### DATA SECTION

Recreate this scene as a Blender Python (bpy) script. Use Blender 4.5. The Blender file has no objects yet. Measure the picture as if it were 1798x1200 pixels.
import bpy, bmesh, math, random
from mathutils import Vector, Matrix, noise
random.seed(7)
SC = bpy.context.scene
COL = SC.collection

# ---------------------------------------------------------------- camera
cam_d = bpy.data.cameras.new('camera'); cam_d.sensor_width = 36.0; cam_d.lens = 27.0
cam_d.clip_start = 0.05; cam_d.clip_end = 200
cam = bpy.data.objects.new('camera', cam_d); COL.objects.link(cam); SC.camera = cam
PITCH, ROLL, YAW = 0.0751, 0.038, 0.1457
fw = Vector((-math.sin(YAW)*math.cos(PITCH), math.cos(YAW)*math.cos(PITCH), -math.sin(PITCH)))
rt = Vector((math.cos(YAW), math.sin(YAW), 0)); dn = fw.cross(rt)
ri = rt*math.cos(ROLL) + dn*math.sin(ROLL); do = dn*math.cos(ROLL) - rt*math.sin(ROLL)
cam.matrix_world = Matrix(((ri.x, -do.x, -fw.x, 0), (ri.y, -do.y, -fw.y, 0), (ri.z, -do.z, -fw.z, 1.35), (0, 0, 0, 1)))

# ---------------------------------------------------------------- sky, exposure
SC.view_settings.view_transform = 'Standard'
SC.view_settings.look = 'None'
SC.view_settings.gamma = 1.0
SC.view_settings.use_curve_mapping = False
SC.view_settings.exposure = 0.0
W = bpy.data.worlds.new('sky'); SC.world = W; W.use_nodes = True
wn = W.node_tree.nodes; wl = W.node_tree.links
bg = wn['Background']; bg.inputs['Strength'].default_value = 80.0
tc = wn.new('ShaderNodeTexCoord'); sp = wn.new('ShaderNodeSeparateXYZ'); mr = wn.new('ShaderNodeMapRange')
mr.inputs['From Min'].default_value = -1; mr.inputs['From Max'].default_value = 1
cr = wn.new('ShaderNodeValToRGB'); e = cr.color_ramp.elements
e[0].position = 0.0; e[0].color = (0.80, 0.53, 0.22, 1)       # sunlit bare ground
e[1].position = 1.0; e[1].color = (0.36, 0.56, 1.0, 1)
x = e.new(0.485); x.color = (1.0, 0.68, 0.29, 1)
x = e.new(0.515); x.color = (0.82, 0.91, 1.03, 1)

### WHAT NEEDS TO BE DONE
Looking at the listing above, count the lines that contain "scene" and give nothing but the number.

### FINAL ANSWER
2